** Information supplied **
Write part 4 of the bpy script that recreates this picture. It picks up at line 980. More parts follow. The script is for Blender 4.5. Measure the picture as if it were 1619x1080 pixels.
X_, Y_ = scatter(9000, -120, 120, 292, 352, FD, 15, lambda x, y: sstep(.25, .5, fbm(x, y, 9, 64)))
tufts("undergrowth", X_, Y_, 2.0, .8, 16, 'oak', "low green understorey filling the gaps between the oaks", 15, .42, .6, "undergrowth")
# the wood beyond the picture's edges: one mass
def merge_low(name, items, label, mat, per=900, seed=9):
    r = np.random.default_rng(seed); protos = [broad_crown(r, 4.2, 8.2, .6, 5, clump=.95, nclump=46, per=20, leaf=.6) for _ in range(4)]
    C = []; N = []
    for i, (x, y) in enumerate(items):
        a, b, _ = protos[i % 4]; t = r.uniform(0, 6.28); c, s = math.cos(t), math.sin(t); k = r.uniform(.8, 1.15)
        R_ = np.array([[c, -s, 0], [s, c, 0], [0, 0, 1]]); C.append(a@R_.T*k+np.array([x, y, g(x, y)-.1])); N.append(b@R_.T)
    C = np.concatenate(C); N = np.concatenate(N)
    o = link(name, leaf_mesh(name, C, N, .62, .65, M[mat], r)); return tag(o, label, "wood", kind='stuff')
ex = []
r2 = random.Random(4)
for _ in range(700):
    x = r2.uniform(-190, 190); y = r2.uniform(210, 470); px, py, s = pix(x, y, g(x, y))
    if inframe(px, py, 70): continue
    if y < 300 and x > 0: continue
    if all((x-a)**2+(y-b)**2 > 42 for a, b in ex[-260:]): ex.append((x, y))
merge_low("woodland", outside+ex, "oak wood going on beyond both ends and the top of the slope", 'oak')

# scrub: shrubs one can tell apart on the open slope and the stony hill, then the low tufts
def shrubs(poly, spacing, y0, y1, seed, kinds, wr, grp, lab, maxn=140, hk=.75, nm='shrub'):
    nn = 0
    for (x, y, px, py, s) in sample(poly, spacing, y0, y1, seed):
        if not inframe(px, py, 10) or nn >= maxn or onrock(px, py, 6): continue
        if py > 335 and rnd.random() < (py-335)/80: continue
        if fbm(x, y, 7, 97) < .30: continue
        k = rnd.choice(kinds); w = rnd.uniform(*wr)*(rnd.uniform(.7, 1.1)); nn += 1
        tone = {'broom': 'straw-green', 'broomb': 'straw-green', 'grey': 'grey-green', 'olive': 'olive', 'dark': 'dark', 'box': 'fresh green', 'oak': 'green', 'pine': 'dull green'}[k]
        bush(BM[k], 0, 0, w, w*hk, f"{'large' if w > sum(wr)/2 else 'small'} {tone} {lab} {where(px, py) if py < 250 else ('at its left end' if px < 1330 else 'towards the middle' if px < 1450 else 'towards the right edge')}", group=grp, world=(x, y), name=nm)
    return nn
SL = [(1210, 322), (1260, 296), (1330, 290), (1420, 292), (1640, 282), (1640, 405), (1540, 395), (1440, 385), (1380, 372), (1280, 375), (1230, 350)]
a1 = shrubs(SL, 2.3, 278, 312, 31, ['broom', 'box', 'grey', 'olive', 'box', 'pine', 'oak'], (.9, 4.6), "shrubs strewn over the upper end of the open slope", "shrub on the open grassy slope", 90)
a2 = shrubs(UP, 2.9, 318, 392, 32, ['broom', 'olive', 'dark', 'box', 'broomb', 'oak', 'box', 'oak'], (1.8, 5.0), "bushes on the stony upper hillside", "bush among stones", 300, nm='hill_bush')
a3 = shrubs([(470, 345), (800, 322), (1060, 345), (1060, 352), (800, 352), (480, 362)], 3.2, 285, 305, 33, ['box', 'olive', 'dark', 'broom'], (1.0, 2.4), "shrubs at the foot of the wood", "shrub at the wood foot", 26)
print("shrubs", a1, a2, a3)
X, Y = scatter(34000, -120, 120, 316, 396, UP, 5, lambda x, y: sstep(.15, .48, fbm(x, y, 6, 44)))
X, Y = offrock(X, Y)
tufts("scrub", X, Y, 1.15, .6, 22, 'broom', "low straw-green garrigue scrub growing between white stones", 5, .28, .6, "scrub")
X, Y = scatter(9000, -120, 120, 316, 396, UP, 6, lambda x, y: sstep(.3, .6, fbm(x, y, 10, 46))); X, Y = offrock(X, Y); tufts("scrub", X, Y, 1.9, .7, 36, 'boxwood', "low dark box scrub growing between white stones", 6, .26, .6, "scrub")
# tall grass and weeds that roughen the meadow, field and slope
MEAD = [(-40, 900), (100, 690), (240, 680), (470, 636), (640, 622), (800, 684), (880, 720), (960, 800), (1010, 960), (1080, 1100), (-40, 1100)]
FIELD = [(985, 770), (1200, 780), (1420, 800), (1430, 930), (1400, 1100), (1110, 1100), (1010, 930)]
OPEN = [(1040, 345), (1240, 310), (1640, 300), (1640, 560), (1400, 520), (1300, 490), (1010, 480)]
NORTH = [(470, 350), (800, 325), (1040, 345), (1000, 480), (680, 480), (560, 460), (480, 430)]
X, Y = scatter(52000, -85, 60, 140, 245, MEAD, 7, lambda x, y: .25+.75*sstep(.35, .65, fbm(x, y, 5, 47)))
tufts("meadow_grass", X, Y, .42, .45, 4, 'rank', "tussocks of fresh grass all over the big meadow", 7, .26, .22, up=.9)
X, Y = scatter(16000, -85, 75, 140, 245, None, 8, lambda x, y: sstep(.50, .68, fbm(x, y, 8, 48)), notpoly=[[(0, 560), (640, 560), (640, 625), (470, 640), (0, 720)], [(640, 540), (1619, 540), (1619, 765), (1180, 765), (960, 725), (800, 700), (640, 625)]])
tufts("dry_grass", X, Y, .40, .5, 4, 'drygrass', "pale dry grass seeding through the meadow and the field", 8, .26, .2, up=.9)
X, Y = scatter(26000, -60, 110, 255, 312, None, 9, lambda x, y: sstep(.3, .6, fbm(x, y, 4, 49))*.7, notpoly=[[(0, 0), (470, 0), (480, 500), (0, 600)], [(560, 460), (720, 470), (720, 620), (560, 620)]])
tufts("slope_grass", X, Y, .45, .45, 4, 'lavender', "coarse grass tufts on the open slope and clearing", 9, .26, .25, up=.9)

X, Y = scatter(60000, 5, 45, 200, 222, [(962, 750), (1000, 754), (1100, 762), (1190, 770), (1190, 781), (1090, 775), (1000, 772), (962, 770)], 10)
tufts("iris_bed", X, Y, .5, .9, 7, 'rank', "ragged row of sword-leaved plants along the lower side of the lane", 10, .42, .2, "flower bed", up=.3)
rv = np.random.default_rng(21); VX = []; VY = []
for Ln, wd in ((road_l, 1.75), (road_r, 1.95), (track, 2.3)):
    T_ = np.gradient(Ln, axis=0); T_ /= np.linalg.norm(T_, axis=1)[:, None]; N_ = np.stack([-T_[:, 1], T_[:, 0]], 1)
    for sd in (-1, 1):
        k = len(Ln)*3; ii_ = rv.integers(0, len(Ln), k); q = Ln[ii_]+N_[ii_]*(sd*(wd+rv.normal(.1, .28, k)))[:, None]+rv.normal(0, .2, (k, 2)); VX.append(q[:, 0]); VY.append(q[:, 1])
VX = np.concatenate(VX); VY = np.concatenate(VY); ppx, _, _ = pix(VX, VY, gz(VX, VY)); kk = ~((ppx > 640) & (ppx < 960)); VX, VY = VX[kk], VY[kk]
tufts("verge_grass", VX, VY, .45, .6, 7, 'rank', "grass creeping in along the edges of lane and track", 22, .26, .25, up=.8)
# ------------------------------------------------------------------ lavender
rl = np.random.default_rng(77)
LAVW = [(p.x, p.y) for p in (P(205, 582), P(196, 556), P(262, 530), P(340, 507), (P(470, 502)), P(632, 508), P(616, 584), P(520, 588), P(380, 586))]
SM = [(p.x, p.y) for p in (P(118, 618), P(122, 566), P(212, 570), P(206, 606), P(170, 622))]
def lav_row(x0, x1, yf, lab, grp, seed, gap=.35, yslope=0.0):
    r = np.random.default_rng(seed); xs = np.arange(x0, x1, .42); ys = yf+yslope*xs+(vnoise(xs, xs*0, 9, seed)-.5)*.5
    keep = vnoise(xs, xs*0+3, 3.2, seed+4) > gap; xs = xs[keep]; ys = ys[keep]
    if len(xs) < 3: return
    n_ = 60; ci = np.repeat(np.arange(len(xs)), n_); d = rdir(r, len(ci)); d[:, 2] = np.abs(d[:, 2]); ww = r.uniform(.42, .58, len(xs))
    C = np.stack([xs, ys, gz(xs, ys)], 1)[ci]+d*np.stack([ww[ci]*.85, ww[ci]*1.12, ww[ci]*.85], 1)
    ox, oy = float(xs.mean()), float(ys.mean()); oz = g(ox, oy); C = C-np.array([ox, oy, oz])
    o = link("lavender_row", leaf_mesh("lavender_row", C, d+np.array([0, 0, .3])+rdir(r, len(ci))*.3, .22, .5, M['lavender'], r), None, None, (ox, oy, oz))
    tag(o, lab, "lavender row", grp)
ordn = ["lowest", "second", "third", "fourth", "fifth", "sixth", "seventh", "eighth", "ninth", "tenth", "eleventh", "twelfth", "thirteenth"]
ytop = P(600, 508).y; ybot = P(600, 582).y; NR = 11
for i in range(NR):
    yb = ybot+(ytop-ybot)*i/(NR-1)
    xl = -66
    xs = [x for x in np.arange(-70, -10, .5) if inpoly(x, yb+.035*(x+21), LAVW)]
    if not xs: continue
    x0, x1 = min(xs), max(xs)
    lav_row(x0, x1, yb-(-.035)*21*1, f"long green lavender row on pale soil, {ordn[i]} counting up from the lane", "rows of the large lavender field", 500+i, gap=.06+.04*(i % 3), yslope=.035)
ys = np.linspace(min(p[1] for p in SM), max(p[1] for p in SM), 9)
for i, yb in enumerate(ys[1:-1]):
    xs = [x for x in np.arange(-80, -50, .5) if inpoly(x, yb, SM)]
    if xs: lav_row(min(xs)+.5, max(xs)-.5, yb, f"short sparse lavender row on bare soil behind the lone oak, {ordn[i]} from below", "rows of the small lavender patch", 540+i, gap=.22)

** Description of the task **
Identify every line holding the word "that" and copy it out.

** Complete output **
Write part 4 of the bpy script that recreates this picture. It picks up at line 980. More parts follow. The script is for Blender 4.5. Measure the picture as if it were 1619x1080 pixels.
# tall grass and weeds that roughen the meadow, field and slope